- _Work required_
Pick out the lines below that contain the string "Blender" and copy them all.

- _Input for this task_
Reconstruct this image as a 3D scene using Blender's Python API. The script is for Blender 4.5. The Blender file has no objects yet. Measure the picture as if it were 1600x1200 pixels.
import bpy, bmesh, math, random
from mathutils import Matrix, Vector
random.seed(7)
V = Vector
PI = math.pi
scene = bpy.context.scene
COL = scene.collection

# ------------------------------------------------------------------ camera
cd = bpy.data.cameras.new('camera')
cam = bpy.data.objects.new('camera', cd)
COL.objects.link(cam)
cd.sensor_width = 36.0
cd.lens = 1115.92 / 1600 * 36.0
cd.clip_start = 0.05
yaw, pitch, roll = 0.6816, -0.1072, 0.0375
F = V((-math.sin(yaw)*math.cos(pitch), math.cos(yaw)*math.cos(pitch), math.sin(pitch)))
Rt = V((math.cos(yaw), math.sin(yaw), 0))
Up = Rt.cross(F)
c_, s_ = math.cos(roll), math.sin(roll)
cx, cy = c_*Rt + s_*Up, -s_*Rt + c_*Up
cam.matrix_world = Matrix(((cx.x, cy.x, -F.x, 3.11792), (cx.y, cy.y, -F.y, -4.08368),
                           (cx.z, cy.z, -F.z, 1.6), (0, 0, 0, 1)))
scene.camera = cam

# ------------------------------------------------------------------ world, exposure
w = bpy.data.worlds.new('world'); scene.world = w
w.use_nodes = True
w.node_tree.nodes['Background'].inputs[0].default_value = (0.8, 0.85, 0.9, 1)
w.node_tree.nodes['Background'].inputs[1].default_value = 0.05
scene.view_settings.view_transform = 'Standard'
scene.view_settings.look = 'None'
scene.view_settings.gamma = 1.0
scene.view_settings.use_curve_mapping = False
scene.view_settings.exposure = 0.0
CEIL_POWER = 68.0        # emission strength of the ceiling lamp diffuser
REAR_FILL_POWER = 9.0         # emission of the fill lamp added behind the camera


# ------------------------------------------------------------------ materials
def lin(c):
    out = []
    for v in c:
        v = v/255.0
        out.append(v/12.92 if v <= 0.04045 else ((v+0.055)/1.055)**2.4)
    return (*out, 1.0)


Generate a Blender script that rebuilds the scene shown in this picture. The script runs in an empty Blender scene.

- _Solution_
Reconstruct this image as a 3D scene using Blender's Python API. The script is for Blender 4.5. The Blender file has no objects yet. Measure the picture as if it were 1600x1200 pixels.
Generate a Blender script that rebuilds the scene shown in this picture. The script runs in an empty Blender scene.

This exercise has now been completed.